En una entrega anterior, habíamos escrito sobre la “actitud sinodal” que estamos viviendo hoy en la Iglesia Católica. Una fuerte invitación a escucharnos mutuamente y recorrer juntos el camino de la vida cristiana y evangelizadora.

Hay ricos antecedentes de esta actitud sinodal en las primeras épocas del cristianismo.

La perseverancia en el camino de la unidad a través de la diversidad de lugares y culturas, situaciones y tiempos, es el desafío al que debe responder el pueblo para caminar en la fidelidad al Evangelio. La sinodalidad se manifiesta desde el comienzo como garantía y encarnación de la fidelidad creativa de la Iglesia a su origen apostólico y a su vocación católica.

En el comienzo del siglo II, el testimonio de Ignacio de Antioquía describe la conciencia sinodal de las diversas Iglesias locales, que sólidamente se reconocen como expresiones de la única Iglesia. En la carta a la comunidad de Éfeso, afirma que todos sus miembros son “compañeros de viaje”, en virtud de la dignidad bautismal y de la amistad con el Salvador. Destaca además el orden divino que hace a la Iglesia: el colegio de los Presbíteros es el consejo del Obispo y todos los miembros de la comunidad, cada uno con su aporte, están llamados a edificarla.

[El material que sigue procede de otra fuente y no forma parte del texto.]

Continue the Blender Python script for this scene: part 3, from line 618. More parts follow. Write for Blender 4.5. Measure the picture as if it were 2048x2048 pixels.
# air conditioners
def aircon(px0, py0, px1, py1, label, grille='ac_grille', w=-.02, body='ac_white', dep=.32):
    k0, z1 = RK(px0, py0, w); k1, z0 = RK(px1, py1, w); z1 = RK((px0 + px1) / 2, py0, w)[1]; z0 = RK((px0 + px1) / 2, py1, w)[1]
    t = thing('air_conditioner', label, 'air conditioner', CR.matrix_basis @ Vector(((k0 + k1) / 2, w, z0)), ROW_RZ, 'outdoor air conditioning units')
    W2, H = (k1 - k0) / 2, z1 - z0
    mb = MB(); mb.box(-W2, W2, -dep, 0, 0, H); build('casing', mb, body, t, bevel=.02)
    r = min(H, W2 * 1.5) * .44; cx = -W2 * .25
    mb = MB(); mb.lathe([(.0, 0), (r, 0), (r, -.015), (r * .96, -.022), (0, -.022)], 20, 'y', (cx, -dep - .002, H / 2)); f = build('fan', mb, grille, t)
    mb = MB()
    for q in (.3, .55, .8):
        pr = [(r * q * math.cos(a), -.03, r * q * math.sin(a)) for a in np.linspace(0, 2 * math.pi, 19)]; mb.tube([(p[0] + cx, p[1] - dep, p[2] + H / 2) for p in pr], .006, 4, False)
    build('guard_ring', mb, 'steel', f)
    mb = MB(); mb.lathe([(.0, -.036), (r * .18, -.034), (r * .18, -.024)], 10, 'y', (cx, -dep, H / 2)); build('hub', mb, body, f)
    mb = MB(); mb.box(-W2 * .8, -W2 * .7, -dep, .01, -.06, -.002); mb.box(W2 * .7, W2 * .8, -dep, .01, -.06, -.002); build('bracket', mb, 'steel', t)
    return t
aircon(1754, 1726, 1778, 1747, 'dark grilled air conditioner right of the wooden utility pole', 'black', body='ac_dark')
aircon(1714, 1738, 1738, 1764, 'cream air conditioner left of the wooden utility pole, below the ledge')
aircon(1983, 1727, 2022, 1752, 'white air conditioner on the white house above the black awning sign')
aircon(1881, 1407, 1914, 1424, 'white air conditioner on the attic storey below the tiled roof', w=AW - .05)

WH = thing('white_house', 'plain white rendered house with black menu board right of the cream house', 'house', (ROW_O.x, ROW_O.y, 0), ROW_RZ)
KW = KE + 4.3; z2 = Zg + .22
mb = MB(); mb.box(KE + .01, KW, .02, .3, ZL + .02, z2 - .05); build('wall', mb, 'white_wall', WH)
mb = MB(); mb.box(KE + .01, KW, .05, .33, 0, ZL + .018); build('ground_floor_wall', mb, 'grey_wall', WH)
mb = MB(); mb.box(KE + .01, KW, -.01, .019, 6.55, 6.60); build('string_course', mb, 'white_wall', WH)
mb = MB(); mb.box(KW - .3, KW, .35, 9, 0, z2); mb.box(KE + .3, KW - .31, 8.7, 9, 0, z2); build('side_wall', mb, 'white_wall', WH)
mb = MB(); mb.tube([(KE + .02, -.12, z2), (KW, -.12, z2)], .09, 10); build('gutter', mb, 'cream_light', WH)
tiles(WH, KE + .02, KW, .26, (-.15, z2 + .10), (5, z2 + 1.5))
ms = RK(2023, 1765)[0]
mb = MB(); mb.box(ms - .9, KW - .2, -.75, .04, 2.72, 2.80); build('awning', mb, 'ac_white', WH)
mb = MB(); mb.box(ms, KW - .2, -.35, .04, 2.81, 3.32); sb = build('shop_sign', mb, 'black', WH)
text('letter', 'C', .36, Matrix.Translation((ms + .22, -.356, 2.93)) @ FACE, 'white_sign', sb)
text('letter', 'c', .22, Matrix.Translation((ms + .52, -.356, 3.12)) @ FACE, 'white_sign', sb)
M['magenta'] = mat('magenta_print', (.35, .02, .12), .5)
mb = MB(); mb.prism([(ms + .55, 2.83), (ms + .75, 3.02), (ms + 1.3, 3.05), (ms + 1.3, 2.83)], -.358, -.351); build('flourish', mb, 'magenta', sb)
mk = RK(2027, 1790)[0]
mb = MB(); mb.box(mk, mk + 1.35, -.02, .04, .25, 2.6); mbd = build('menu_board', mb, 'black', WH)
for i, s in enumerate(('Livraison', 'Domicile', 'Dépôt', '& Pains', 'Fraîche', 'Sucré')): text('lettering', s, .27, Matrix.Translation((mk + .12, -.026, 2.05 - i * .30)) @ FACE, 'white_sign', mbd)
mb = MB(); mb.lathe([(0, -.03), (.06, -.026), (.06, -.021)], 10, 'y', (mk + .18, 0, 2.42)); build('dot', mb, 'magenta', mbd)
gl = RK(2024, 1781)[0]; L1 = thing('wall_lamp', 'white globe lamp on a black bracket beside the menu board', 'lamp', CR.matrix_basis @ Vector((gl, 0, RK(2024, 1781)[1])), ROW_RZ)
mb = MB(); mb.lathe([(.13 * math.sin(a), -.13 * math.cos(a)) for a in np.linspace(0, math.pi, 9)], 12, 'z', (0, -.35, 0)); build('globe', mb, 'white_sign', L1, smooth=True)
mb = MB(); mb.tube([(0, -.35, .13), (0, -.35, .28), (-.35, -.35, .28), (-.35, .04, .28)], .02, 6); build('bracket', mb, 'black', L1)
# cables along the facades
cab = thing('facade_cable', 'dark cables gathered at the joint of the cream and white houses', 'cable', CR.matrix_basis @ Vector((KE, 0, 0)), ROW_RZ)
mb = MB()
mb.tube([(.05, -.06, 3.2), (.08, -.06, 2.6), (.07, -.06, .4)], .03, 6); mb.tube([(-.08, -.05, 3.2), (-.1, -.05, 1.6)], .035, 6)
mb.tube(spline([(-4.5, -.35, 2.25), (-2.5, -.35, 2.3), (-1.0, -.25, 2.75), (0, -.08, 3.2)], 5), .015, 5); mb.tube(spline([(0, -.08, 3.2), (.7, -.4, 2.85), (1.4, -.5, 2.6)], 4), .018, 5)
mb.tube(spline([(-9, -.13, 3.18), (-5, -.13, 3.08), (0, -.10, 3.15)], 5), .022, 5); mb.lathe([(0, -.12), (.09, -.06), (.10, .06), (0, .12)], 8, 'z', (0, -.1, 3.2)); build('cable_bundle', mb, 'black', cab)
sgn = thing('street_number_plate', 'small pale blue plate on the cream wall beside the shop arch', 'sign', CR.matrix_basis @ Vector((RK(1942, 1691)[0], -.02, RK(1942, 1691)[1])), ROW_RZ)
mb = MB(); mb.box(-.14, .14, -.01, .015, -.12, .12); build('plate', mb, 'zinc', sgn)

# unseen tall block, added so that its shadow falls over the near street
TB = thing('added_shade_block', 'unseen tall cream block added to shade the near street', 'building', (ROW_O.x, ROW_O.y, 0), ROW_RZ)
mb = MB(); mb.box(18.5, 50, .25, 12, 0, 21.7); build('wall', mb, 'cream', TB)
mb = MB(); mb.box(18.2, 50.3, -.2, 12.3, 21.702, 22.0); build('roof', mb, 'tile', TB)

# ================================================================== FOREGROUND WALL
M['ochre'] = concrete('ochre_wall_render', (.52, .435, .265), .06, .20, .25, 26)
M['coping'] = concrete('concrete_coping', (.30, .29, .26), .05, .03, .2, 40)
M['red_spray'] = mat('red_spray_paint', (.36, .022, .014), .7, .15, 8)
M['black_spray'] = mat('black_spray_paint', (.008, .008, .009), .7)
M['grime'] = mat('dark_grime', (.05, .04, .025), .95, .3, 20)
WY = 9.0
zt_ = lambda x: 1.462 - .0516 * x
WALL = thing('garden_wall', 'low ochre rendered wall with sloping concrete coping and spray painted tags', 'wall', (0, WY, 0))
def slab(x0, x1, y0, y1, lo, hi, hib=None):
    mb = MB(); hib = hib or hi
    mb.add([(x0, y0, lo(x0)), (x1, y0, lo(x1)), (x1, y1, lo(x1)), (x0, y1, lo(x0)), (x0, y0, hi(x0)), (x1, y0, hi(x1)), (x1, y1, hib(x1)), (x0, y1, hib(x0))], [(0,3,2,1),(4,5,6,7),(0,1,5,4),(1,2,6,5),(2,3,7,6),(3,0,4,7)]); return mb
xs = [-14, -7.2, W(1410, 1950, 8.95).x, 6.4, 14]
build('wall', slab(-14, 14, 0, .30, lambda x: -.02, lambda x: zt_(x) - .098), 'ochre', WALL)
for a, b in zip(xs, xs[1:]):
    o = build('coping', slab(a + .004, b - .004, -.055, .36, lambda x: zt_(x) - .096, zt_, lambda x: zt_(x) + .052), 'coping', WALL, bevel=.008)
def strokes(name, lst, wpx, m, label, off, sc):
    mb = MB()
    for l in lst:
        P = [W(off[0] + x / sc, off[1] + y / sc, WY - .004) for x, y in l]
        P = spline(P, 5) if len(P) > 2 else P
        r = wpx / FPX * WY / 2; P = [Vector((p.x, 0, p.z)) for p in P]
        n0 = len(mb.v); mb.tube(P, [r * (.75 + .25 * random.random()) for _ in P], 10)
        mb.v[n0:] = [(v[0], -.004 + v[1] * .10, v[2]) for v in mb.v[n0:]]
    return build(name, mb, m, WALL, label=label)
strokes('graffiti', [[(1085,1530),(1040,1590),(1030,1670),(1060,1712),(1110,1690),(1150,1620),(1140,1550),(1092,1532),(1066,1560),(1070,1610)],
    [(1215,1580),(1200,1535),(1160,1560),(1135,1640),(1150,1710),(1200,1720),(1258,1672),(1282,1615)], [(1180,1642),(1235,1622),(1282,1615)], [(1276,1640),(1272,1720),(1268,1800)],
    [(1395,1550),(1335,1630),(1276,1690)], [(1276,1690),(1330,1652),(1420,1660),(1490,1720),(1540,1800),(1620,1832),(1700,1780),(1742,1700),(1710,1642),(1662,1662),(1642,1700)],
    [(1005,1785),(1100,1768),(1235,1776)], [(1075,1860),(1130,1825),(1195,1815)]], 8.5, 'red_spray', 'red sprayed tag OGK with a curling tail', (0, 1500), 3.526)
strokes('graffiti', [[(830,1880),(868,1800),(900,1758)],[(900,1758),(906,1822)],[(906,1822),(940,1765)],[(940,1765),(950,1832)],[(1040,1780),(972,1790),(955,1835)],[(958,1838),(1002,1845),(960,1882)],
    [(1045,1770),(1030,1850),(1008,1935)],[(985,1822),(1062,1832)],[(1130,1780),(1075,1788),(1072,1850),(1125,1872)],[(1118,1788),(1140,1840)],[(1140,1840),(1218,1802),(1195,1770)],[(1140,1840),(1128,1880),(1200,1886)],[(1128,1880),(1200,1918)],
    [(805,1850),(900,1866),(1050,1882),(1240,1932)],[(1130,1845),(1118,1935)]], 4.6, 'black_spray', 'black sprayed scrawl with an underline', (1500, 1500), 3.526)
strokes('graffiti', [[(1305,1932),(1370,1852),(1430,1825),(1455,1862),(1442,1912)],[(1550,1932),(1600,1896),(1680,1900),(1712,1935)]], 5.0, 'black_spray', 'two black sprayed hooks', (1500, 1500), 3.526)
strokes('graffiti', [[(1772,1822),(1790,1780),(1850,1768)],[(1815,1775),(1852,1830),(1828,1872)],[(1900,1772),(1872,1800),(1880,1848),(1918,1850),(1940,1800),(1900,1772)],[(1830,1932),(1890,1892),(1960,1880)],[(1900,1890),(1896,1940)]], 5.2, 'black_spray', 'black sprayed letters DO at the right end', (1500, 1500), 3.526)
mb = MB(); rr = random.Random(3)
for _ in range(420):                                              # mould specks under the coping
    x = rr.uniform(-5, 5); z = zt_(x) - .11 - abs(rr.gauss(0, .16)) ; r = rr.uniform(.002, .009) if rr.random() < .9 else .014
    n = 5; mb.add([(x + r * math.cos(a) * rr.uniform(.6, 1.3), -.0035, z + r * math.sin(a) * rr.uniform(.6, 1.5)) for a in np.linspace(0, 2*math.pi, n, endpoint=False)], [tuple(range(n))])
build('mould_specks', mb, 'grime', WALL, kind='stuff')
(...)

San Cipriano di Cartago, heredero e intérprete de esta Tradición en la mitad del siglo III, formula el principio episcopal y sinodal que debe regir la vida y la misión en nivel local y universal: si es verdad que en la Iglesia local nada se hace sin el Obispo, es también verdad que nada se hace sin el consejo de los presbíteros y diáconos y sin el consentimiento del pueblo.

En el 325 se celebra en Nicea el primer Concilio ecuménico, convocado por el emperador. Mediante el ejercicio sinodal del ministerio de los obispos, se expresó institucionalmente, por primera vez en el nivel universal, la autoridad del Señor resucitado que guía y orienta en el Espíritu Santo el camino del Pueblo de Dios.

A partir del siglo IV se forman provincias eclesiásticas que manifiestan la comunión entre las iglesias locales y están presididas por un Metropolita. En vista de deliberaciones comunes se realizan sínodos provinciales como instrumentos específicos de ejercicio de la sinodalidad eclesial.

El 6º canon del concilio de Nicea (325) reconoce a las sedes de Roma, Alejandría y Antioquía una preeminencia y una primacía a nivel regional. En el Primer Concilio de Constantinopla (381) se añade la sede de Constantinopla a la lista de las sedes principales.

La Iglesia en Occidente, reconociendo el rol de los Patriarcados de Oriente, no considera la Iglesia de Roma como un Patriarcado entre los otros, sino que le atribuye un primado específico en el seno de la Iglesia universal.

Si bien en los Sínodos que se celebran periódicamente a partir del siglo III a nivel diocesano y provincial se tratan las cuestiones de disciplina, culto y doctrina que se presentan en el ámbito local, se tiene firme convicción de que las decisiones que se adoptan son expresión de la comunión con todas las Iglesias. Esta convicción eclesial, se manifiesta mediante la comunicación de las cartas sinodales y las colecciones de los cánones sinodales transmitidas a las otras Iglesias.

Desde el principio la Iglesia de Roma goza de consideración, en virtud del martirio que allí padecieron los apóstoles Pedro y Pablo. El Obispo de Roma es reconocido como sucesor de Pedro. La fe apostólica, el ministerio dotado de autoridad que ejerce su Obispo, la rica práctica de vida sinodal que se reconoce en ella, la convierten en el punto de referencia.

Hoy, el papa Francisco nos convoca a un nuevo camino sinodal, para renovar la Iglesia misionera. ¿Te sumas?